## TASK TO CARRY OUT
Locate every line in the material below that has the word "picture". Copy each of those lines.

## DATA
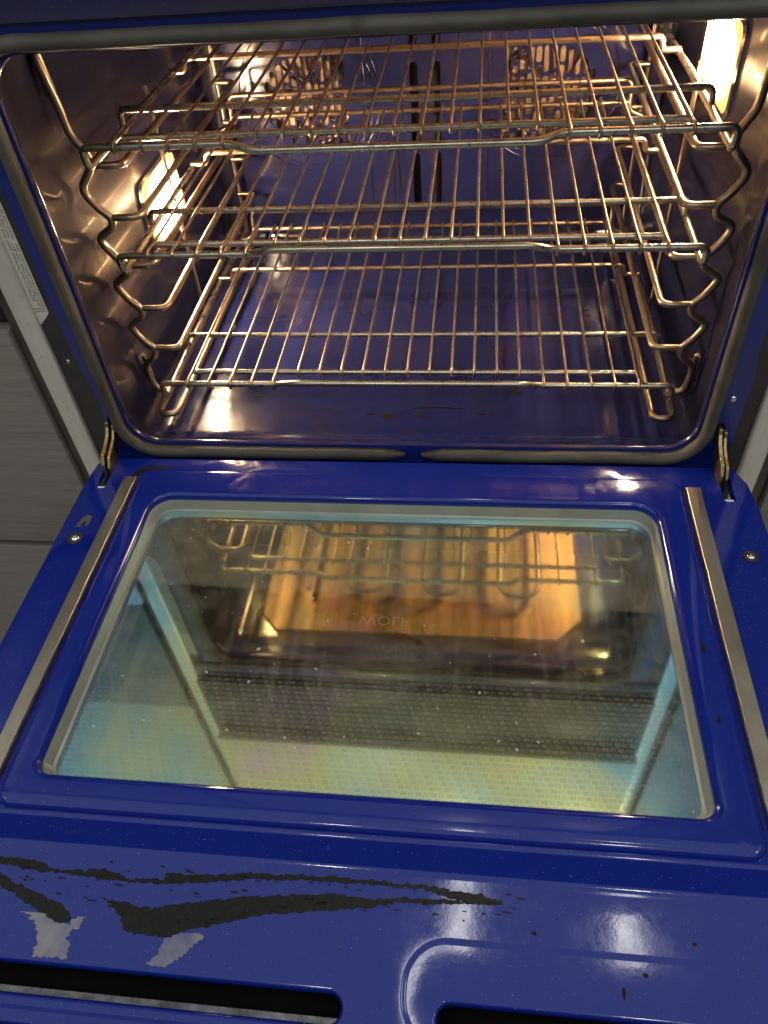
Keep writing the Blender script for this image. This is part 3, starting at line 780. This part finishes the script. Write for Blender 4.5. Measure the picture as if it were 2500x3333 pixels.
# burnt crust; stain patches with the ceiling's reflection painted in, on the vent flange
mx = 0.0
def gp(pts): return [(x, y) for x, y in pts]
blob('burnt_crust', gp([(-0.30, -0.452), (-0.2661, -0.4611), (-0.2443, -0.4685), (-0.2175, -0.476), (-0.2052, -0.4797), (-0.2005, -0.4871), (-0.2098, -0.4901), (-0.2287, -0.4831), (-0.2492, -0.4737), (-0.2628, -0.4683), (-0.30, -0.460)]), ZL, M_GREASE, door, jag=0.28, seed=11)
blob('burnt_crust', gp([(-0.1835, -0.4718), (-0.1635, -0.4733), (-0.1435, -0.4757), (-0.1192, -0.4699), (-0.0862, -0.4642), (-0.0529, -0.4601), (-0.0197, -0.4559), (0.0238, -0.4572), (0.030, -0.4590), (0.0081, -0.4637), (-0.0179, -0.4673), (-0.0587, -0.4728), (-0.0827, -0.4785), (-0.0957, -0.4830), (-0.1150, -0.4868), (-0.1286, -0.4925), (-0.1466, -0.4925), (-0.1592, -0.4906), (-0.1637, -0.4826), (-0.1732, -0.4757)]), ZL, M_GREASE, door, jag=0.22, seed=12)
blob('burnt_crust', gp([(-0.30, -0.4485), (-0.2719, -0.4489), (-0.2457, -0.4495), (-0.2292, -0.4535), (-0.2183, -0.4555), (-0.1876, -0.4520), (-0.1656, -0.4568), (-0.141, -0.4557), (-0.1387, -0.4515), (-0.1159, -0.4506), (-0.073, -0.4465), (-0.0213, -0.445), (0.0224, -0.4446), (0.06, -0.4457), (0.1051, -0.4508), (0.1067, -0.4537), (0.089, -0.4551), (0.0533, -0.4490), (0.0229, -0.4479), (-0.0209, -0.4481), (-0.0721, -0.4505), (-0.1314, -0.4582), (-0.1791, -0.4594), (-0.2278, -0.4567), (-0.2404, -0.4567), (-0.30, -0.452)]), ZL, M_GREASE, door, jag=0.40, seed=13)
blob('burnt_crust', gp([(0.0238, -0.4558), (0.0533, -0.4544), (0.0695, -0.4530), (0.085, -0.4545), (0.0695, -0.4560), (0.0533, -0.4574), (0.0238, -0.4579)]), ZL, M_GREASE, door, jag=0.45, seed=14)
blob('stain_sheen_patch', gp([(-0.235, -0.4800), (-0.2233, -0.4840), (-0.2089, -0.4890), (-0.2009, -0.4900), (-0.196, -0.4830), (-0.188, -0.4760), (-0.184, -0.4790), (-0.192, -0.4880), (-0.1985, -0.4980), (-0.194, -0.5110), (-0.2196, -0.5120), (-0.2212, -0.4963), (-0.2330, -0.4870), (-0.262, -0.4720), (-0.258, -0.4690)]), ZL-0.0007, M_STAIN_SHEEN, door, jag=0.3, seed=15, th=0.0005)
blob('stain_sheen_patch', gp([(-0.1286, -0.4910), (-0.1044, -0.4880), (-0.100, -0.4900), (-0.1132, -0.5022), (-0.1237, -0.5105), (-0.137, -0.5102), (-0.1295, -0.5035)]), ZL-0.0007, M_STAIN_SHEEN, door, jag=0.22, seed=16, th=0.0005)
rnd = random.Random(5)
for i in range(70):
    x = rnd.uniform(-0.25, 0.12); y = rnd.uniform(-0.466, -0.446) if i % 3 else -0.462-0.024*max(0, 1-abs(x+0.14)/0.10)+rnd.uniform(-0.006, 0.002)
    blob('grease_fleck', ell(x, y, rnd.uniform(0.0006, 0.0040), rnd.uniform(0.0003, 0.0009), 7), ZL, M_GREASE, door, seed=i, jag=0.3)
blob('scraped_mark', [(-0.3345, -0.124), (-0.3310, -0.112), (-0.3270, -0.107), (-0.3210, -0.109), (-0.3205, -0.120), (-0.3230, -0.124), (-0.3240, -0.116), (-0.3275, -0.118), (-0.3300, -0.1245)], ZB, M_STRIP, door, seed=21, jag=0.15)
blob('scraped_mark', [(-0.300, -0.046), (-0.289, -0.030), (-0.268, -0.029), (-0.250, -0.0300), (-0.262, -0.034), (-0.283, -0.0355), (-0.292, -0.046)], ZB, M_DRIP, door, seed=22, jag=0.1, th=0.0002)
for i, (x, y, a_, b_, z) in enumerate([(0.064, -0.026, 0.003, 0.002, ZB), (-0.04, -0.027, 0.006, 0.001, ZB), (0.013, -0.027, 0.004, 0.001, ZB), (0.275, -0.247, 0.0016, 0.005, 0), (0.2745, -0.3130, 0.0013, 0.004, 0), (0.1285, -0.4700, 0.0018, 0.0014, ZL), (0.234, -0.468, 0.0016, 0.0012, ZL), (0.20, -0.489, 0.002, 0.0014, ZL-0.0007), (0.185, -0.50, 0.0012, 0.004, ZL-0.0007)]):
    blob('grease_fleck', ell(x, y, a_, b_, 8), z, M_DRIP, door, seed=40+i, th=0.0003)

# ------------------------------------------------------------------ rack guides on the side walls
RUNG = [0.270, 0.2165, 0.163, 0.1095, 0.056]
def guide(s):
    g = empty('rack_guide', (s*0.31, 0.11, -0.03)); 
    base = Vector(g.location)
    def part(name, pts, r, seg=10):
        bm = bmesh.new(); tube(bm, [Vector(p)-base for p in pts], r, seg); return link(name, bm, M_GUIDE, g, angle=60)
    wp = [(0.3285, 0.124, 0.372), (0.3260, 0.113, 0.366), (0.3225, 0.110, 0.353), (0.3185, 0.110, 0.326), (0.3165, 0.110, 0.302), (0.3065, 0.110, 0.283), (0.3080, 0.110, 0.268)]
    zz = [0.270, 0.2165, 0.163, 0.1095, 0.056]
    for k in range(1, 5):
        wp += [(0.3225, 0.110, zz[k]+0.0315), (0.3150, 0.110, zz[k]+0.0135), (0.3045, 0.110, zz[k]+0.001), (0.3065, 0.110, zz[k]-0.010)]
    wp += [(0.3200, 0.110, 0.033), (0.3215, 0.110, 0.015), (0.3170, 0.110, -0.001), (0.3040, 0.110, -0.0055)]
    part('wave_wire', spline([(s*x, y, z) for x, y, z in wp], 6), 0.0041, 12)
    for z in RUNG:
        part('rung', round_path([(s*0.3045, 0.111, z), (s*0.2735, 0.111, z), (s*0.2735, 0.535, z), (s*0.300, 0.535, z)], 0.011, 6), 0.0037, 10)
    part('rung', round_path([(s*0.3005, 0.535, -0.0065), (s*0.3005, 0.064, -0.0065), (s*0.2785, 0.064, -0.0065), (s*0.2785, 0.535, -0.0065)], 0.0105, 7), 0.0038, 10)
    part('back_wire', round_path([(s*0.305, 0.542, 0.372), (s*0.300, 0.540, 0.34), (s*0.300, 0.540, -0.010)], 0.01), 0.0036)
    part('brace_wire', [(s*0.3085, 0.30, 0.285), (s*0.3085, 0.30, -0.006)], 0.0026)
    # hanging hooks
    for z in (0.345, 0.018):
        part('hook', round_path([(s*0.3285, 0.116, z+0.022), (s*0.3255, 0.118, z+0.024), (s*0.3245, 0.122, z-0.010), (s*0.3285, 0.124, z-0.014)], 0.004), 0.0030)
    return g
gL = guide(-1); tag(gL, 'wavy wire rack guide on the left side wall beside the lower lamp', 'rack guide', 'rack guides on the cavity walls')
gR = guide(1); tag(gR, 'wavy wire rack guide on the right side wall beside the upper lamp', 'rack guide', 'rack guides on the cavity walls')

# ------------------------------------------------------------------ racks
NW = 21
def make_rack(z, handle, me_cache):
    r = empty('oven_rack', (0, 0.09, z))
    b = Vector((0, 0.09, 0))
    def part(name, mat, pts, rad, seg=10, key=None):
        if key and key in me_cache:
            o = bpy.data.objects.new(name, me_cache[key]); col.objects.link(o); o.parent = r; return o
        bm = bmesh.new(); tube(bm, [Vector(p)-b for p in pts], rad, seg); o = link(name, bm, mat, r, angle=60)
        if key: me_cache[key] = o.data
        return o
    hy, hz = handle
    X, HB = 0.2995, 0.1525
    pts = [(-0.296, 0.492, -0.019), (-0.300, 0.30, -0.019), (-0.2985, 0.0905, -0.019), (-X, 0.090, 0), (-HB, 0.090, 0), (-HB+0.021, 0.090+hy, hz), (HB-0.021, 0.090+hy, hz), (HB-0.003, 0.090, 0), (X, 0.090, 0), (0.2985, 0.0905, -0.019), (0.300, 0.30, -0.019), (0.296, 0.492, -0.019)]
    part('front_frame', M_BAR, round_path(pts, [0, 0.02, 0.006, 0.007, 0.012, 0.012, 0.012, 0.012, 0.007, 0.006, 0.02, 0], 6), 0.0037, 12)
    part('cross_bar', M_BAR, [(-0.2670, 0.1160, -0.001), (0.2635, 0.1160, -0.001)], 0.0034, 10, 'b2')
    part('cross_bar', M_BAR, round_path([(-0.3000, 0.196, -0.017), (-0.2995, 0.196, -0.001), (0.2995, 0.196, -0.001), (0.3000, 0.196, -0.017)], 0.008), 0.0034, 10, 'b3')
    part('cross_bar', M_WIRE, round_path([(-0.2995, 0.365, -0.0150), (-0.2790, 0.365, -0.0150), (-0.2770, 0.365, -0.001), (0.2770, 0.365, -0.001), (0.2790, 0.365, -0.0150), (0.2995, 0.365, -0.0150)], 0.006), 0.0034, 10, 'b4')
    part('cross_bar', M_WIRE, [(-0.2730, 0.492, -0.001), (0.2730, 0.492, -0.001)], 0.0034, 10, 'b5')
    part('backstop', M_WIRE, round_path([(-0.296, 0.490, -0.019), (-0.2745, 0.492, -0.012), (-0.2745, 0.500, 0.024), (0.2745, 0.500, 0.024), (0.2745, 0.492, -0.012), (0.296, 0.490, -0.019)], 0.010, 6), 0.0034, 10, 'bs')
    for i in range(NW):
        x = (i-10)*0.02635-0.0017
        outer = i < 5 or i > 15
        yb = 0.090 if outer else 0.116
        zt = 0.0046 if outer else 0.0036; zb = 0.0 if outer else -0.001
        rr_ = 0.0052
        p = [(x, 0.497, 0.0036), (x, yb+0.02, 0.0036), (x, yb, zb+rr_)]
        for k in range(1, 6):
            a = radians(90+36*k); p.append((x, yb+rr_*cos(a), zb+rr_*sin(a)))
        key = 'wire_o' if outer else 'wire_i'
        p = [(q[0]-x, q[1], q[2]) for q in p]
        o = part('wire', M_WIRE, p, 0.00155, 7, key); o.location = (x, 0, 0)
    return r
cache = {}
G = 'wire racks inside the oven'
r1 = make_rack(0.2948, (-0.011, -0.003), cache); tag(r1, 'highest of the wire racks, just under the upper gasket', 'oven rack', G)
r2 = make_rack(0.1849, (-0.0114, 0.010), cache); tag(r2, 'middle wire rack, beside the glowing left lamp', 'oven rack', G)
r3 = make_rack(0.0192, (-0.0114, 0.010), cache); tag(r3, 'lowest wire rack, just above the stained oven floor', 'oven rack', G)

# ------------------------------------------------------------------ neighbouring cabinets
cl = empty('cabinet', (-0.7, 0.02, -0.6))
tag(cl, 'grey wood grain cabinet with drawer fronts left of the oven', 'cabinet')
def cpart(parent, name, mat, x0, x1, y0, y1, z0, z1, bev=0.0015):
    L = parent.location; bm = bmesh.new(); box(bm, x0-L.x, x1-L.x, y0-L.y, y1-L.y, z0-L.z, z1-L.z, bev=bev); return link(name, bm, mat, parent)
cpart(cl, 'drawer_front', M_WOOD, -1.10, -0.3985, 0.0, 0.02, -0.176, 0.150)
cpart(cl, 'drawer_front', M_WOOD, -1.10, -0.3985, 0.0, 0.02, -0.56, -0.188)
cpart(cl, 'drawer_front', M_WOOD, -1.10, -0.3985, 0.0, 0.02, 0.185, 0.56)
cpart(cl, 'cupboard_door', M_PALE, -1.10, -0.3985, 0.0, 0.02, 0.565, 1.2)
cpart(cl, 'carcass', M_BLACK, -1.10, -0.3990, 0.022, 0.3, -0.60, 1.2)
cr = empty('cabinet', (0.75, 0.02, -0.6))
tag(cr, 'grey cabinet edge beyond the right steel trim', 'cabinet')
cpart(cr, 'drawer_front', M_WOOD, 0.4005, 1.10, 0.0, 0.02, -0.56, 1.2)
cpart(cr, 'carcass', M_BLACK, 0.4010, 1.10, 0.022, 0.3, -0.60, 1.2)
# small white thing at the left picture edge
bm = bmesh.new(); box(bm, -0.43, -0.3885, -0.010, -0.001, 0.190, 0.26, bev=0.004, seg=3)
wo = link('white_cloth', bm, M_WHITE); tag(wo, 'scrap of white cloth hanging beside the left steel trim', 'cloth')
# kitchen floor far below the door
bm = bmesh.new(); box(bm, -3, 3, -3, 0.6, -0.95, -0.90)
fl_ = link('floor', bm, plain('floor_tile', (0.62, 0.58, 0.52), 0.4)); fl_['kind'] = 'structure'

## REPLY
Keep writing the Blender script for this image. This is part 3, starting at line 780. This part finishes the script. Write for Blender 4.5. Measure the picture as if it were 2500x3333 pixels.
# small white thing at the left picture edge